Consumer credit card balances
reverse downward trend
Federal Reserve's January 2009 G.19 report

The rise in card balances was detailed in today’s release of the Federal Reserve’s monthly G.19 consumer credit report, which showed revolving credit — a category of loans made up almost entirely of credit card debt — showed a 1.2 percent increase in January. Overall, revolving debt grew to $961.3 billion from a total of $960.4 billion in December. Meanwhile, nonrevolving credit grew 0.6 percent in January to $1.6 trillion. That section of the consumer credit report includes a variety of types of lending, primarily auto loans, student loans and loans for mobile homes, boats and trailers.

In all, consumers were carrying $2.564 trillion in total debt in January. That’s up from a revised December figure of $2.563 trillion.

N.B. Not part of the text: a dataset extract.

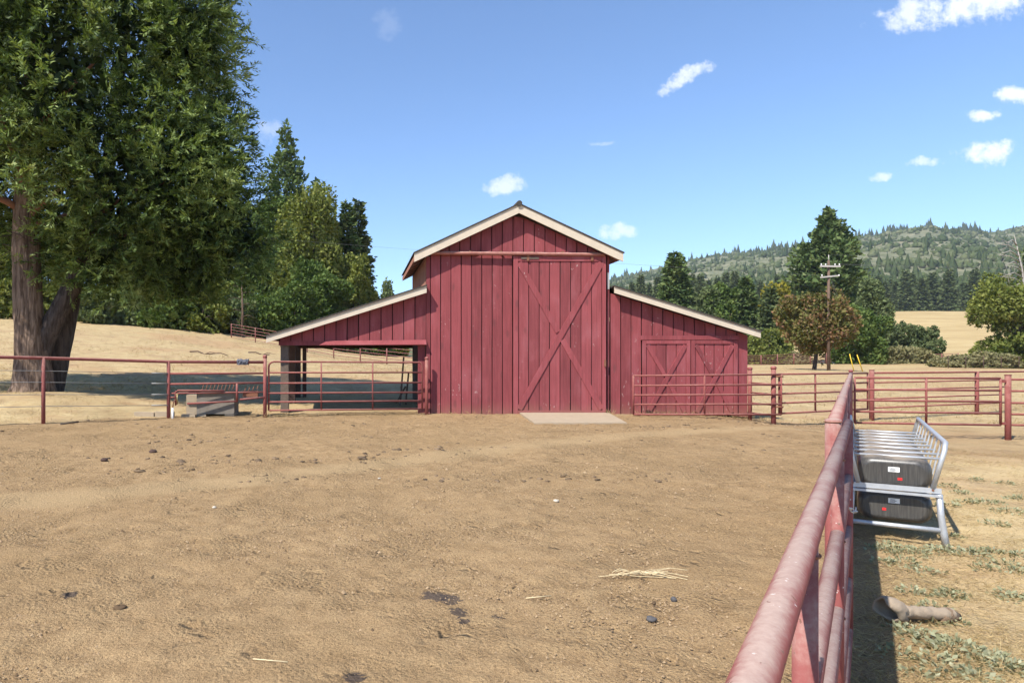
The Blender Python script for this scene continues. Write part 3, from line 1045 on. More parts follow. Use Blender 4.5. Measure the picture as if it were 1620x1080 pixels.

See related:  Credit card use drops sharply again in December, Credit card charge-offs hit record high in January, Fed report: Banks continue to tighten lending standards

Much of the increase in credit card balances stems from the rising unemployment rate, which surpassed 8 percent in February. “We’re shedding jobs more quickly than we had anticipated 30 days ago. The quicker we shed jobs, the faster we’re going to see credit card balances increase,” says Tony Plath, professor of finance at the University of North Carolina at Charlotte.

As job losses mount, experts say the unemployed and underemployed — those who once worked full-time and now work only part-time — are forced to use plastic. That analysis is reinforced by data indicating when it comes time to pay, consumers are often unable to do so. Research and risk analysis firm Moody’s recently reported that credit card delinquencies — credit card accounts that are more than 30 days past due — rose to 5.94 percent in January, the highest level since the rate’s historical peak of 6.31 percent in January 1992. In the near term, some analysts predict cardholders will struggle even more as the economic challenges continue. “As we get into the midstage of the recession, we’re going to see a spike in delinquencies,” Plath says.

Increasing delinquencies come at a time when access to credit is already restricted. A Federal Reserve report released last month showed that more than half of lenders tightened credit card lending standards in the final months of 2008.

Plath explains that for the unemployed, it’s not a question of swiping their credit card just for the fun of it. With their cash flow cut off, using plastic becomes a necessity. “They’ve got to buy gas, they’ve got to buy food,” Plath says.

“It’s not people looking at the paper going, ‘It’s a great time to buy a refrigerator,'” Plath says.

‘People do have money to spend’

Not everyone agrees that consumers are simply turning to credit as a last resort. The January increase in revolving credit “is probably a temporary blip due to some bargain hunting, and a general feeling of burnout from negative news about the economy,” says Susan Menke, senior financial services analyst with Mintel International in Chicago.”Even with the bad employment report today, we are still at 92 percent employment — so people do have money to spend if they choose to,” Menke says via e-mail.

Meanwhile, lenders are becoming more cautious. The pullback in credit is something of a mixed blessing to analysts, many of whom say lending had become excessive. “I have always been of the view that over the last 20 years there has been far too much credit available to consumers,” says David B. Humphrey, finance professor at Florida State University. Plath says that pullback in credit could continue, impacting not just borrowers with bad credit histories. He says anyone with a FICO score of less than 720 may face lower lines of credit, higher borrowing rates and steeper fees as banks try to make up income amid a shedding of those riskier borrowers.

Other analysts highlight the fact that consumers are putting more money aside, with Dennis Moroney, research director at advisory services firm TowerGroup, pointing to a personal savings rate that climbed to 5 percent in January, the highest level since 1995. It’s apparently a case of those that can save, do. “We have a stratified income — those who are working and those that aren’t,” Plath says.

For those that aren’t working, it’s not a pretty picture. “People that are unexpectedly unemployed are going to McDonald’s on their credit card,” Plath says.